The other common myth about staffing firms involves the quality of their employees. Some companies may believe that workers who come through staffing agencies are only there because they couldn't get hired anywhere else. That's not necessarily the case; in fact, temporary employees are often overqualified for the jobs they're doing, Brustein said.

"These workers decide to work temp jobs because they value flexibility or they are trying to get into a different field, or maybe they just want a big change and temp positions are often easier to land initially than permanent ones," he said. "We often see MBAs doing entry-level temp work because it helps them get a better sense of businesses at the field level."

Key takeaway: While they might seem like an expensive investment, staffing agencies can often save businesses money. Additionally, employees hired through staffing agencies are often overqualified for their roles.

How to work with a staffing firm           

Ready to hire a staffing company?
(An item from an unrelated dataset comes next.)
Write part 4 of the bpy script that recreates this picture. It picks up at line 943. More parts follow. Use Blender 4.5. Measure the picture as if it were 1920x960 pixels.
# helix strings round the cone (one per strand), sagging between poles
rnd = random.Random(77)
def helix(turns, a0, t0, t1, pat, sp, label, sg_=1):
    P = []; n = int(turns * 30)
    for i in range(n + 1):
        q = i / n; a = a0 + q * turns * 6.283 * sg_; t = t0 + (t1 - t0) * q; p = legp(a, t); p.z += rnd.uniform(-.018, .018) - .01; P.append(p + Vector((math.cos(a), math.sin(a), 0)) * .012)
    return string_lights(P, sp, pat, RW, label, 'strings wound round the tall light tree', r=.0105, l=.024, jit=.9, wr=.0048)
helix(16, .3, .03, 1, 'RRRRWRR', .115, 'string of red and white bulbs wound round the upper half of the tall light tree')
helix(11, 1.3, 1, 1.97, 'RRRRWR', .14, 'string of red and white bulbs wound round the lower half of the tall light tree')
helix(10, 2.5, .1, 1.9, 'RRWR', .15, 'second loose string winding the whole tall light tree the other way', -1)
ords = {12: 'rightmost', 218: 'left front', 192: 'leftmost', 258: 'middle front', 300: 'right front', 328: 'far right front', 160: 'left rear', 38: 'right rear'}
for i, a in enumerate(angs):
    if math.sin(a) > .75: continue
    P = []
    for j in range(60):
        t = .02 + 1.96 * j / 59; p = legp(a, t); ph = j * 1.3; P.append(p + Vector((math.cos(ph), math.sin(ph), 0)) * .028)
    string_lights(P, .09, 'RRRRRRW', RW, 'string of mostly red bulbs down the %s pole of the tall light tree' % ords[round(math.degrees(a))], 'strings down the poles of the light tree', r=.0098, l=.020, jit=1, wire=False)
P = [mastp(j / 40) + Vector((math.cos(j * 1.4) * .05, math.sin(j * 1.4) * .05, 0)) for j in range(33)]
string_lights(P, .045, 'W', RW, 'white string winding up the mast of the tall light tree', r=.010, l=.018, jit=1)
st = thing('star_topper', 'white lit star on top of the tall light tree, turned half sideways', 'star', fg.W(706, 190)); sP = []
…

Find the right one, and with our experts' advice, start a great professional relationship.

Find the right company.

Before you can find quality employees, you have to choose a staffing firm that's right for your business. Leverant emphasized the importance of finding a company that has a stellar reputation for abiding by good business practices.

"Make sure you're working with a reputable firm that takes pride in the employees it sends," he said. "That includes making sure that their employees have all of the proper credentials verified, including, but not limited to, reference checks being conducted. You also want to make sure that they are carrying the proper insurances, including general liability and workers' compensation insurance."

As with all business relationships, a staffing firm also needs to provide value to you to be worth the investment.

"Sit down with a staffing firm, and truly find out if they can bring value to your organization," Rowles said. "As a small business, each employee's importance and cost associated with recruitment is amplified, so ... find a firm that treats [your organization] as a business partner, not just a client."

Similarly, if you decide to use an on-demand staffing platform instead of a traditional staffing firm, check reviews and make sure the site is trusted by other business owners and workers before you sign up or make any payments.

Be clear about your needs.

Good staffing companies want to help you find the best workers for your organization, and they won't be able to do that if you don't communicate clearly and thoroughly about your company, your position, and the type of person you want for the job. Beyond discussing the basic responsibilities and required skills for the job, specify any business policies (dress code, hours, breaks, etc.) as well to give the staffing firm representative an idea of your corporate culture and what kind of professional would succeed there.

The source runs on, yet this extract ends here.